Gazprom said Tuesday it planned to boost long-term and spot sales to Europe in 2003, more actively tapping markets in Britain, Italy, Turkey and the Netherlands.
The company, which supplies Europe with one-quarter of its gas needs, said progress had been made but a few problems remained in its talks with the European Union over Gazprom's long-term sales in Europe's gradually liberalizing gas market.
Gazprom also said it would try to purchase and resell more gas from the energy-rich but landlocked Central Asian states in order to postpone costly development of its own Arctic fields.
"We shall increase the volume of spot sales to Britain, although long-term contracts remain our priority," Gazprom deputy chairman Yury Komarov, the company's chief export strategist, told a news conference.
"For spot sales in Europe, Britain is the main market, possibly Belgium. We are working on similar options with Norway and France," he said, without elaborating.
He said Gazprom's exports under long-term deals would rise to 134 billion cubic meters in 2003 from 129.5 bcm in 2002, with Germany and Italy remaining the largest buyers among 20 European states taking Russian gas.

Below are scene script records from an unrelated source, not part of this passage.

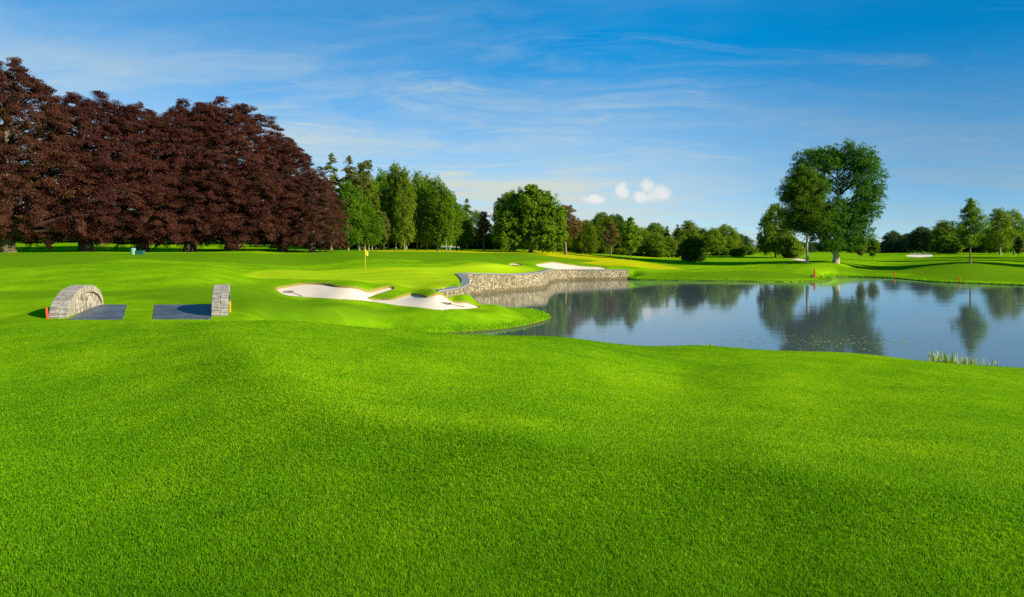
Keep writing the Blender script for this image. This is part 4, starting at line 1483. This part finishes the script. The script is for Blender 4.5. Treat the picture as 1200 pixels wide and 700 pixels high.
# the trees that carry the picture, built from the masses one sees
def px_lobes(lst, s, seed, deep, wide):
    """(dx, up, r, rz) in metres after s; each mass gets its own depth"""
    rng = np.random.default_rng(seed)
    res = []
    for i, (dx_, up, r, rz) in enumerate(lst):
        room = max(0.0, wide - abs(dx_))
        yy = rng.uniform(-1, 1) * deep * room
        res.append((dx_ * s, yy * s, up * s, r * s, rz * s))
    return res


def stand(name, px, y, meshes, leafm, barkm, label, cat='tree'):
    x = (px - PX0) / F * y
    o = empty(name, (x, y, ground(x, y) - 0.02))
    tag(o, label, cat)
    t, c = meshes
    t.materials.append(barkm); t.materials.append(B_DARK); c.materials.append(leafm)
    link_mesh('trunk', t, None, o); link_mesh('crown', c, None, o)
    return o


# big poplar (979, base 309)
s = 142 / F * 0.97
rows = [(-30, 122, 16, 14), (-38, 112, 11, 10), (-8, 128, 15, 12), (12, 130, 14, 11), (30, 124, 15, 12), (42, 106, 14, 13), (46, 88, 11, 10), (34, 74, 14, 12), (22, 98, 11, 9), (38, 116, 12, 10),
        (-20, 98, 12, 10), (-4, 68, 11, 9), (14, 60, 16, 13), (30, 52, 13, 11), (-10, 52, 15, 13), (36, 38, 11, 10), (18, 34, 14, 11), (0, 32, 14, 11), (-24, 38, 12, 10), (-30, 66, 13, 12), (44, 62, 9, 8),
        (-14, 118, 12, 9), (24, 24, 10, 7), (-10, 22, 9, 6)]
lb = px_lobes(rows, s, 5, 0.55, 52)
lb += [(x * 0.8, -y_ * 0.9 + 0.8, z * 0.97, r, rz) for (x, y_, z, r, rz) in lb[::2]]
stand('poplar_tree', 979, 142, lobed(201, lb, [(0, 0, 0), (0.1, 0, 5), (0.5, 0.2, 13), (0.3, 0, 21)], (0.62, 0.46, 0.28, 0.07), per=36, leaf=0.30, clump=0.85, flat=0.5, dens=0.85, hang=0.5, limb=0.4, stretch=1.9), L_DARK, B_PALE,
      'tallest tree across the pond, dark green with a thick pale trunk')
# birch (946, base 310)
stand('birch_tree', 946, 140, whorl_tree(211, 18.4, 5.0, 5.6, lambda t: max(0.12, math.sin(math.pi * min(1, 0.30 + 0.66 * t)) ** 0.8), 36, 0.30, 0.10, per=36, leaf=0.30, clump=0.75, nb=7, rise=0.50, flat=0.8, gap=0.16, lean=-0.9), L_BIRCH, B_PALE,
      'birch with a slim white trunk in front of the tallest tree')
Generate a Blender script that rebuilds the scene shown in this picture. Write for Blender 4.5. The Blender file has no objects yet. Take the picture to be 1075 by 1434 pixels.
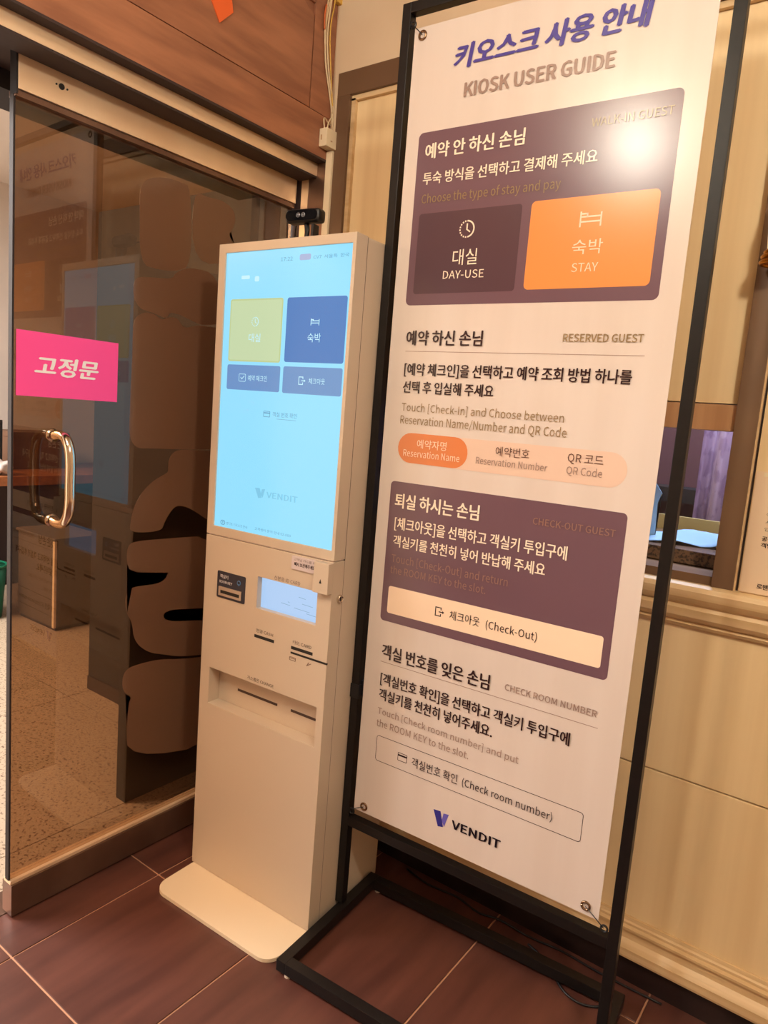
import bpy, bmesh, math, random
from mathutils import Vector, Matrix

SC = bpy.context.scene
COL = SC.collection
random.seed(7)

# ------------------------------------------------------------------ camera
F_PX = 983.6
cam_d = bpy.data.cameras.new('camera')
cam_d.sensor_fit = 'HORIZONTAL'
cam_d.sensor_width = 36.0
cam_d.lens = F_PX / 1075.0 * 36.0
cam_d.clip_start = 0.02
cam = bpy.data.objects.new('camera', cam_d)
COL.objects.link(cam)
cam.matrix_world = Matrix((
    (0.8029290, -0.1441061, 0.5783930, 1.6018681),
    (0.5908257, 0.0639164, -0.8042634, -1.7724102),
    (0.0789304, 0.9874959, 0.1364619, 1.3063357),
    (0, 0, 0, 1)))
SC.camera = cam

# ------------------------------------------------------------------ world, exposure
def lin(c):
    c = c / 255.0
    return c / 12.92 if c <= 0.04045 else ((c + 0.055) / 1.055) ** 2.4
def rgb(r, g, b): return (lin(r), lin(g), lin(b), 1.0)

w = bpy.data.worlds.new('world'); SC.world = w; w.use_nodes = True
w.node_tree.nodes['Background'].inputs[0].default_value = (1.0, 0.74, 0.5, 1)
w.node_tree.nodes['Background'].inputs[1].default_value = 0.3
SC.view_settings.view_transform = 'Standard'
SC.view_settings.look = 'None'
SC.view_settings.exposure = 0.0
SC.view_settings.gamma = 1.0
SC.view_settings.use_curve_mapping = False

# ------------------------------------------------------------------ large lights
def area(name, loc, rot, size, size_y, power, color, shape='RECTANGLE'):
    d = bpy.data.lights.new(name, 'AREA'); d.shape = shape
    d.size = size
    if shape == 'RECTANGLE': d.size_y = size_y
    d.energy = power; d.color = color
    o = bpy.data.objects.new(name, d); COL.objects.link(o)
    o.location = loc; o.rotation_euler = rot
    return o
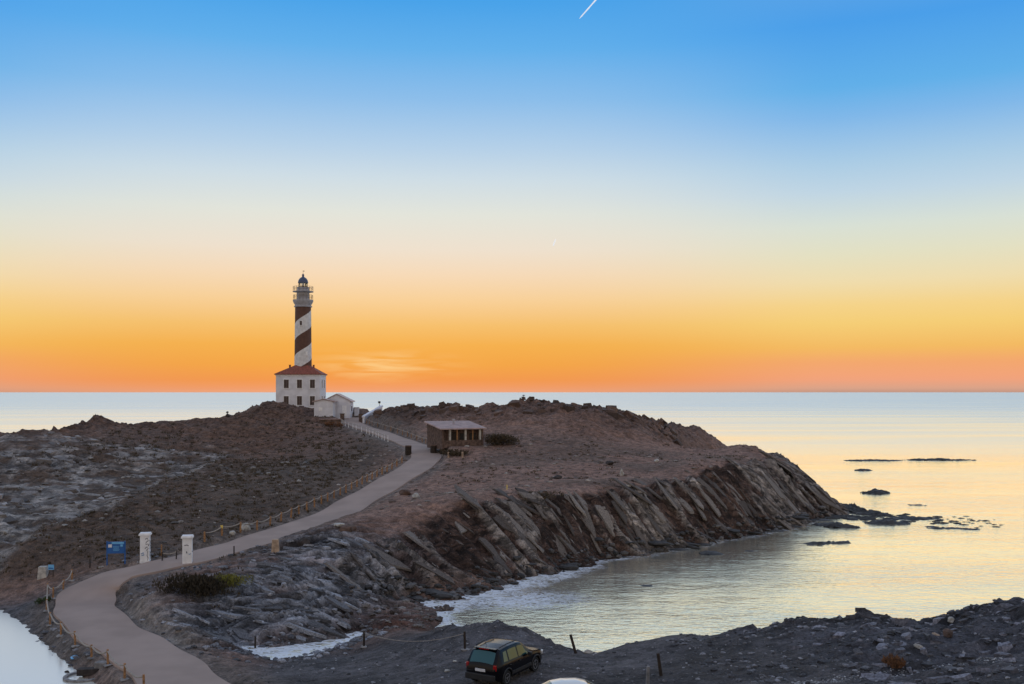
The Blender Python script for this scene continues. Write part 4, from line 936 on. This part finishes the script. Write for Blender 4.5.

Export sales would bring in $13 billion to $13.5 billion next year, up from $12.8 billion this year.
Separately, Gazprom will sell 3 bcm on the British spot market in 2003. That will be up from 2 bcm this year, including 1 bcm sold through the U.K.-Belgium Interconnector pipeline and 1 bcm physically remaining in continental Europe but swapped against North Sea volumes produced for Britain.
Komarov said Gazprom has reserved 2.15 bcm annually in the Interconnector link from 2006, when Britain is expected to become a net gas importer and the pipe's annual capacity will be widened from 8 bcm to 16 bcm. Gazprom currently holds an annual quota of 0.85 bcm in the Interconnector link, in which it owns 10 percent.
Komarov said the Blue Stream link, the world's deepest underwater pipeline aimed at carrying gas to Turkey along the Black Sea bed, would be launched before the end of this year.
"Next year, Blue Stream will deliver 2 bcm of gas, and each year deliveries will [rise] another 2 bcm," he said.
The $3.5 billion project, developed with Italian energy group ENI since 1999, was first planned to go on stream by October 2001, but the date was postponed several times due to financial and logistical problems. "The Turkish economic situation is quite difficult," Komarov said. "They need additional volumes of gas anyway, although we have always said that their gas demand has been overestimated."
He said Gazprom, which already supplies Turkey with 12 bcm of gas via an onshore pipeline through Bulgaria, has never agreed to cut gas prices or supply volumes via the Blue Stream.